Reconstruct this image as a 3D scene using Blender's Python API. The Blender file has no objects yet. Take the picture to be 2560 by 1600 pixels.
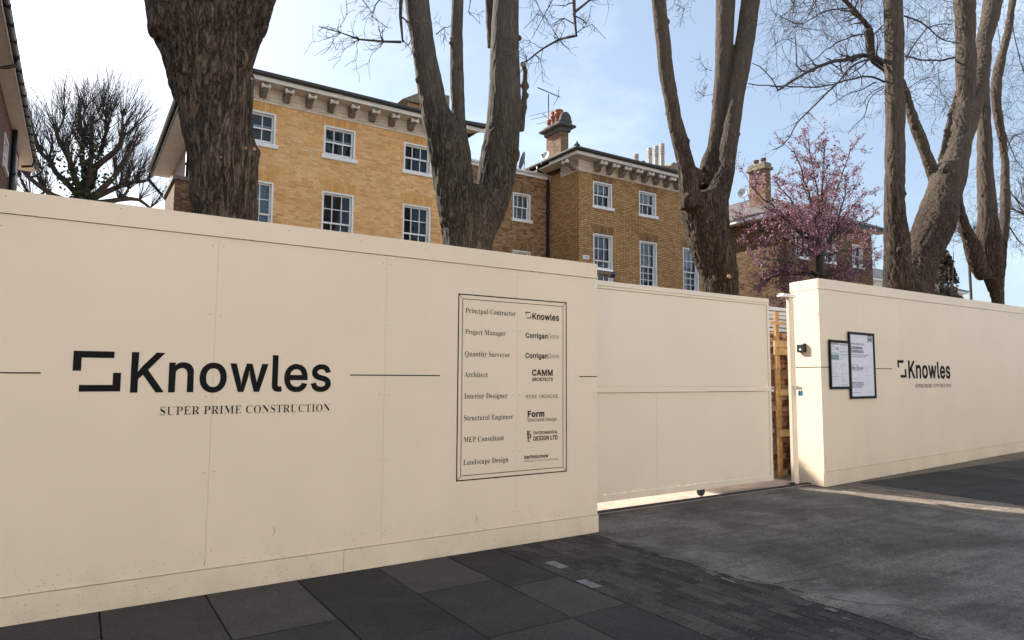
import bpy, bmesh, math, random
from mathutils import Vector, Matrix, noise
from mathutils.geometry import tessellate_polygon
from math import radians as RAD, sin, cos, tan, pi, atan2, hypot
rng = random.Random(7)
SC = bpy.context.scene
COL = SC.collection

# ------------------------------------------------------------------ camera
F_PX, YAW, PITCH, ROLL, EYE = 1668.94, RAD(56.879), RAD(4.882), RAD(0.322), 1.45
FW = Vector((cos(YAW)*cos(PITCH), sin(YAW)*cos(PITCH), sin(PITCH)))
_r = Vector((sin(YAW), -cos(YAW), 0)); _u = _r.cross(FW)
RT = _r*cos(ROLL) + _u*sin(ROLL); UP = -_r*sin(ROLL) + _u*cos(ROLL)
EYEP = Vector((0, 0, EYE))
cd = bpy.data.cameras.new('camera'); cam = bpy.data.objects.new('camera', cd); COL.objects.link(cam)
cd.sensor_width = 36; cd.lens = F_PX/2560*36; cd.clip_end = 3000; cd.clip_start = .05
m = Matrix((RT, UP, -FW)).transposed().to_4x4(); m.translation = EYEP
cam.matrix_world = m; SC.camera = cam
SC.view_settings.view_transform = 'Standard'; SC.view_settings.look = 'None'
SC.view_settings.gamma = 1; SC.view_settings.exposure = 1.28

# ------------------------------------------------------------------ sky and sun
SUN_EL, SUN_AZ = RAD(34.5), RAD(18.5)          # azimuth measured from +Y towards -X
w = bpy.data.worlds.new('World'); SC.world = w; w.use_nodes = True
nt = w.node_tree; nt.nodes.clear()
out = nt.nodes.new('ShaderNodeOutputWorld'); bg = nt.nodes.new('ShaderNodeBackground')
sky = nt.nodes.new('ShaderNodeTexSky'); sky.sky_type = 'NISHITA'; sky.sun_disc = False
sky.sun_elevation = SUN_EL; sky.sun_rotation = -SUN_AZ; sky.air_density = 1.0; sky.dust_density = 1.5; sky.ozone_density = 1.5
bg.inputs['Strength'].default_value = 0.075
tc = nt.nodes.new('ShaderNodeTexCoord'); mp = nt.nodes.new('ShaderNodeMapping')
mp.inputs['Scale'].default_value = (1.0, 1.0, 2.6)
nz = nt.nodes.new('ShaderNodeTexNoise'); nz.inputs['Scale'].default_value = 1.9; nz.inputs['Detail'].default_value = 7; nz.inputs['Roughness'].default_value = .55
rp = nt.nodes.new('ShaderNodeValToRGB'); rp.color_ramp.elements[0].position = .47; rp.color_ramp.elements[1].position = .64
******
**Your instructions:** Give the data again exactly as written, with all pictures left out.

**Written answer:**
Reconstruct this image as a 3D scene using Blender's Python API. The Blender file has no objects yet. Take the picture to be 2560 by 1600 pixels.
import bpy, bmesh, math, random
from mathutils import Vector, Matrix, noise
from mathutils.geometry import tessellate_polygon
from math import radians as RAD, sin, cos, tan, pi, atan2, hypot
rng = random.Random(7)
SC = bpy.context.scene
COL = SC.collection

# ------------------------------------------------------------------ camera
F_PX, YAW, PITCH, ROLL, EYE = 1668.94, RAD(56.879), RAD(4.882), RAD(0.322), 1.45
FW = Vector((cos(YAW)*cos(PITCH), sin(YAW)*cos(PITCH), sin(PITCH)))
_r = Vector((sin(YAW), -cos(YAW), 0)); _u = _r.cross(FW)
RT = _r*cos(ROLL) + _u*sin(ROLL); UP = -_r*sin(ROLL) + _u*cos(ROLL)
EYEP = Vector((0, 0, EYE))
cd = bpy.data.cameras.new('camera'); cam = bpy.data.objects.new('camera', cd); COL.objects.link(cam)
cd.sensor_width = 36; cd.lens = F_PX/2560*36; cd.clip_end = 3000; cd.clip_start = .05
m = Matrix((RT, UP, -FW)).transposed().to_4x4(); m.translation = EYEP
cam.matrix_world = m; SC.camera = cam
SC.view_settings.view_transform = 'Standard'; SC.view_settings.look = 'None'
SC.view_settings.gamma = 1; SC.view_settings.exposure = 1.28

# ------------------------------------------------------------------ sky and sun
SUN_EL, SUN_AZ = RAD(34.5), RAD(18.5)          # azimuth measured from +Y towards -X
w = bpy.data.worlds.new('World'); SC.world = w; w.use_nodes = True
nt = w.node_tree; nt.nodes.clear()
out = nt.nodes.new('ShaderNodeOutputWorld'); bg = nt.nodes.new('ShaderNodeBackground')
sky = nt.nodes.new('ShaderNodeTexSky'); sky.sky_type = 'NISHITA'; sky.sun_disc = False
sky.sun_elevation = SUN_EL; sky.sun_rotation = -SUN_AZ; sky.air_density = 1.0; sky.dust_density = 1.5; sky.ozone_density = 1.5
bg.inputs['Strength'].default_value = 0.075
tc = nt.nodes.new('ShaderNodeTexCoord'); mp = nt.nodes.new('ShaderNodeMapping')
mp.inputs['Scale'].default_value = (1.0, 1.0, 2.6)
nz = nt.nodes.new('ShaderNodeTexNoise'); nz.inputs['Scale'].default_value = 1.9; nz.inputs['Detail'].default_value = 7; nz.inputs['Roughness'].default_value = .55
rp = nt.nodes.new('ShaderNodeValToRGB'); rp.color_ramp.elements[0].position = .47; rp.color_ramp.elements[1].position = .64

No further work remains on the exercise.